Wilbur's banana-nut muffins 
The solution is simple, but not without its own drawback. Scaling down what you're cooking or making multiple batches will solve these problems, but it can extend the amount of time spent cooking. For instance, Wilbur and I recently made chocolate chip cookies. Unfortunately, Wilbur's sheet pan only held four cookies. They were four chocolatey, chewy centered cookies that would beat Paris Baguette cookies any day. However, at four cookies a pan, that's a lot of baking time for a full recipie. So unless you are willing to settle for something different, like sheet cookies or less cookies, you may need to get ready for some quality time with your toaster oven.

Size doesn't have to be a handicap, though. Cookie dough, for example, keeps for a couple days in the fridge and up to half a year in the freezer. Instead of cooking it all at once, your toaster oven could bless your home with small batches of freshly baked cookies throughout the week.

At least in Korea, bakeware is another hurdle for toaster ovens. Sheet pans and six cup muffin tins are easy enough to find. But if you want to bake a pie or, heaven forbid, a bundt cake, good luck finding a pan to fit in your toaster oven without resorting to Google. And if you are like me (ridiculously cheap with no room in your kitchen to store lots of pans) you have to find alternatives. For example, some Christmases ago I wanted to bake an apple pie. However, I was not able to find a pie tin small enough for Wilbur. At the time all I had was a mini cake pan. So I made apple-quince pies in a cake pan. Alternatively, when I made cookies I only had one sheet pan. But a buttered and floured sheet of aluminum foil worked just as well, better actually.

Toaster ovens don't have precise temperature controls.
Temperature and cooking times are yet another thing aspiring ovens need to consider before baking. Unlike normal ovens which control temperature reliably, toaster ovens, at least the cheap ones, are not exactly precise. Just look at Wilbur's temperature dial. Because of this, you need to take your recipe's temperature and cooking times with a grain of salt. I tend to set Wilbur a little hotter than where I think the actual temperature is. And that has worked for him. Toaster ovens are as varied as people, so experiment with your toaster oven to figure out what works best for them. As for time, even with a normal oven, cooking times can vary. But with the unpredictability inherent in a toaster oven, it is even more important to keep an eye on whatever you're baking.

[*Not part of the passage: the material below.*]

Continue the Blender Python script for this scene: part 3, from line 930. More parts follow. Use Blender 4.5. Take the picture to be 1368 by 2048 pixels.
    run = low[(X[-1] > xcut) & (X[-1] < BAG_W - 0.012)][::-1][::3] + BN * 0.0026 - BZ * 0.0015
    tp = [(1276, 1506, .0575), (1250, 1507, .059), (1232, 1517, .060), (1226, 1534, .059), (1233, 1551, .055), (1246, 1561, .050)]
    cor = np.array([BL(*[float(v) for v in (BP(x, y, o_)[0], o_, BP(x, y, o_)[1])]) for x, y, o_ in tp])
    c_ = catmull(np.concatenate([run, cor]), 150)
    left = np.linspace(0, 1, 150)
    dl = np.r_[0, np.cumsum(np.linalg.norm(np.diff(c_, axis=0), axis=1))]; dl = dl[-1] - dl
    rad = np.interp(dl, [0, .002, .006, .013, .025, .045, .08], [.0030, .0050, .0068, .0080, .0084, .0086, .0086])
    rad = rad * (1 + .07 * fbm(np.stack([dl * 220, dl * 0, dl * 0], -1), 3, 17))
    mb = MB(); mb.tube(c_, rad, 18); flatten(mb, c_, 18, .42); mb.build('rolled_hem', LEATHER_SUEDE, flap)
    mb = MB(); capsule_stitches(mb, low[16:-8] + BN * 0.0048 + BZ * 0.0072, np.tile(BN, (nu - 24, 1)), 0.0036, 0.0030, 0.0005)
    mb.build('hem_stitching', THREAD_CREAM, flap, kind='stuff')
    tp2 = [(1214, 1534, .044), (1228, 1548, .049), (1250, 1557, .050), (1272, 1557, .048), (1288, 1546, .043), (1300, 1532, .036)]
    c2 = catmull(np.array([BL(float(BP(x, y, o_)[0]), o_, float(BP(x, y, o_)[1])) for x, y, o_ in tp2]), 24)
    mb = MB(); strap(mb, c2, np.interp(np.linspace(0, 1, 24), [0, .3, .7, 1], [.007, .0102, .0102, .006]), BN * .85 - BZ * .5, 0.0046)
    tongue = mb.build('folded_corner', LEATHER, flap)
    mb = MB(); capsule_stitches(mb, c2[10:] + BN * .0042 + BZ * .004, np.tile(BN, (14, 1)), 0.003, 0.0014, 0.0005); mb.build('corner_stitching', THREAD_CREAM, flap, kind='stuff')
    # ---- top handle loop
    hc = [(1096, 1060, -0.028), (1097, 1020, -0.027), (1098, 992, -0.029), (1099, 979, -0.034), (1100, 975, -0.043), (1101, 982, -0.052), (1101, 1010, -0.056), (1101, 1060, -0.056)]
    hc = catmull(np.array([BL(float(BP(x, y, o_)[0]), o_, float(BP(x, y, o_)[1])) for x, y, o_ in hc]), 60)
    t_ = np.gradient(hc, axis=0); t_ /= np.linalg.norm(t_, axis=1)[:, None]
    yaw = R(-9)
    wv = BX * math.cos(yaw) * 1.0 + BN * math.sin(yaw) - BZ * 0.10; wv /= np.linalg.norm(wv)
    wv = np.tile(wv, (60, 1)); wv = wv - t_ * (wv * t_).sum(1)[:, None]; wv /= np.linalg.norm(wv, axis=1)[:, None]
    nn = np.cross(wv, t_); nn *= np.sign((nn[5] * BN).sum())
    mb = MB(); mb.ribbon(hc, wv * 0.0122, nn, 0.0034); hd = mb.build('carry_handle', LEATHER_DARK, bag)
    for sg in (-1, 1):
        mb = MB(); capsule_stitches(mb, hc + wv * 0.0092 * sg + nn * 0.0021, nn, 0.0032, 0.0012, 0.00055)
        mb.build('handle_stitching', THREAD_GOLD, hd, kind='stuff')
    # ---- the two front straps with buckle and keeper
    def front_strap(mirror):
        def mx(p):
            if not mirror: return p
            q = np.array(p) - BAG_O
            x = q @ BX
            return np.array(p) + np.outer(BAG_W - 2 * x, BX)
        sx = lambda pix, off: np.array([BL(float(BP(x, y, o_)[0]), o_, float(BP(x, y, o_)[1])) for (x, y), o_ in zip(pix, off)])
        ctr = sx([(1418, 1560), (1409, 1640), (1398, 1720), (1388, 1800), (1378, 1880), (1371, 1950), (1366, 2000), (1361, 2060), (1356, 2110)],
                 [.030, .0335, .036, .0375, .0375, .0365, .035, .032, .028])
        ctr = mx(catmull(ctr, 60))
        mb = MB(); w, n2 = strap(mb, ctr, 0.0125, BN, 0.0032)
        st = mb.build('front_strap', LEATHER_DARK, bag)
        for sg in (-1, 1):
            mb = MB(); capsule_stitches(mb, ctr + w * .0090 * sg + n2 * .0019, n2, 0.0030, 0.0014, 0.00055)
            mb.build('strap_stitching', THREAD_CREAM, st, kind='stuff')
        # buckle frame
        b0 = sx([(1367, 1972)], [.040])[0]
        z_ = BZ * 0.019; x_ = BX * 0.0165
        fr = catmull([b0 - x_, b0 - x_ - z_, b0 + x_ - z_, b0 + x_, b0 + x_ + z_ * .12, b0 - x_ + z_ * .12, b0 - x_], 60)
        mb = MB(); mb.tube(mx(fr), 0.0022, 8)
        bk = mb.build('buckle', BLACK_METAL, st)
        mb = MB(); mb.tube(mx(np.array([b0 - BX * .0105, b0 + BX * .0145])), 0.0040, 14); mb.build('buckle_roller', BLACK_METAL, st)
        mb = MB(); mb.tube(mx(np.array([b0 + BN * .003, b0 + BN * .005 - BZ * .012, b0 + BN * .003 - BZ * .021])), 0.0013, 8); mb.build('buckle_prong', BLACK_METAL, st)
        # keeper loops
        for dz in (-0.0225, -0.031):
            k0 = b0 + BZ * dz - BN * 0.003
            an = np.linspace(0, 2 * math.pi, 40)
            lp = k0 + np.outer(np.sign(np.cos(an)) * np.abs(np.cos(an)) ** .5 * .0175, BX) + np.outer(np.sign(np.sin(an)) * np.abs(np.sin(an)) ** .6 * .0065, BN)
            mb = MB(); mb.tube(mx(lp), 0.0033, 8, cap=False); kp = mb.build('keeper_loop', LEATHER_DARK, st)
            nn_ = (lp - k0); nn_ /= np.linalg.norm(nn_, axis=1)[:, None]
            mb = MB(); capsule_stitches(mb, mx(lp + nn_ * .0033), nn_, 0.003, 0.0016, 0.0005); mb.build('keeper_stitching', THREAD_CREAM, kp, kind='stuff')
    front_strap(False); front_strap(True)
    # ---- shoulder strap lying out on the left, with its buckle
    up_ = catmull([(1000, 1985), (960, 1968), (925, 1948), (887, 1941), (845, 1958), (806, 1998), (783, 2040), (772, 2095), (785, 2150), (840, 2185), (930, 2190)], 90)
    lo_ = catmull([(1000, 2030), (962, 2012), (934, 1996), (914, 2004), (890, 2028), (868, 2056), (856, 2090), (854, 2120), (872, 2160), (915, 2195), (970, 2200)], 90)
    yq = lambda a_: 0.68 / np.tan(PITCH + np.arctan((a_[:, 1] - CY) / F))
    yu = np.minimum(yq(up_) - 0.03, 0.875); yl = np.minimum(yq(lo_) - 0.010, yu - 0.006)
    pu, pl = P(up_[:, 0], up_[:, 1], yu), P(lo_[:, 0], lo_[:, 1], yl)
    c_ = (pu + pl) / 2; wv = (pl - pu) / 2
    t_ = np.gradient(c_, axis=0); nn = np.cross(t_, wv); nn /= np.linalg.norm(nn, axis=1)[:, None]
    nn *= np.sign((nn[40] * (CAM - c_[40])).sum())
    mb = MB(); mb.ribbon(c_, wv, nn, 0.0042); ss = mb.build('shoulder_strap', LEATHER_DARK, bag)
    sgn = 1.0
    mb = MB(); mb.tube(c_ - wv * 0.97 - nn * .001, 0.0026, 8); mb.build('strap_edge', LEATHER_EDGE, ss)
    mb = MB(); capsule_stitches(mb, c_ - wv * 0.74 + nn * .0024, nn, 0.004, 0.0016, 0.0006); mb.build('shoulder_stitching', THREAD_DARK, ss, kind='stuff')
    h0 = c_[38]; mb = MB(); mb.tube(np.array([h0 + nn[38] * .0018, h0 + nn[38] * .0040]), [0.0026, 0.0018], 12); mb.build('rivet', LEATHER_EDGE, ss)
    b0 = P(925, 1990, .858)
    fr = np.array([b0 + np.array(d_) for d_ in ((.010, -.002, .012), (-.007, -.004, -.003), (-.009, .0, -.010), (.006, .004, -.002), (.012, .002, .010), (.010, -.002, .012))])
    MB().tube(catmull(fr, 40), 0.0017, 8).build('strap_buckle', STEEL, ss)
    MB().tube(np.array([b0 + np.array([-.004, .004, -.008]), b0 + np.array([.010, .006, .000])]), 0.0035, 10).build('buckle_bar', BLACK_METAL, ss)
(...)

Not the prettiest toaster-oven apple pie, but still delicious
Baking with a toaster oven is more than possible. Yet some may wonder why bother indulging their cheap toaster oven in such a fantasy when they can use an oven. Full ovens, though, are not a standard kitchen appliance in South Korea. It makes sense too. In a culture where typically only foreign food is baked, why install an oven in every kitchen? As a result, the majority of expat kitchenettes are oven-less. What do you find under your stove? More cabinet space.

If you really enjoy baking, you could buy an oven. They aren't easy to find, though, and they are quite
expensive. My local HiMart, a Korean appliance store, didn't have any conventional ovens on display, but if you can afford ₩598,000 or ₩690,000 they do offer a steam oven. Even if you do find a normal oven, if you're only planning on staying in Korea a year or two, the investment can seem a bit much. A toaster oven, though, is an inexpensive appliance. I bought Wilbur at Lotte Mart for ₩50,000. That's around $50. And while basic toaster ovens are not ideal for all kinds of baking, they are far more versatile than commonly used. And, as I said, if you know your toaster's limits, with some luck, patience and a dash of ingenuity, you and your toaster oven can pull off some pretty amazing feats of baking.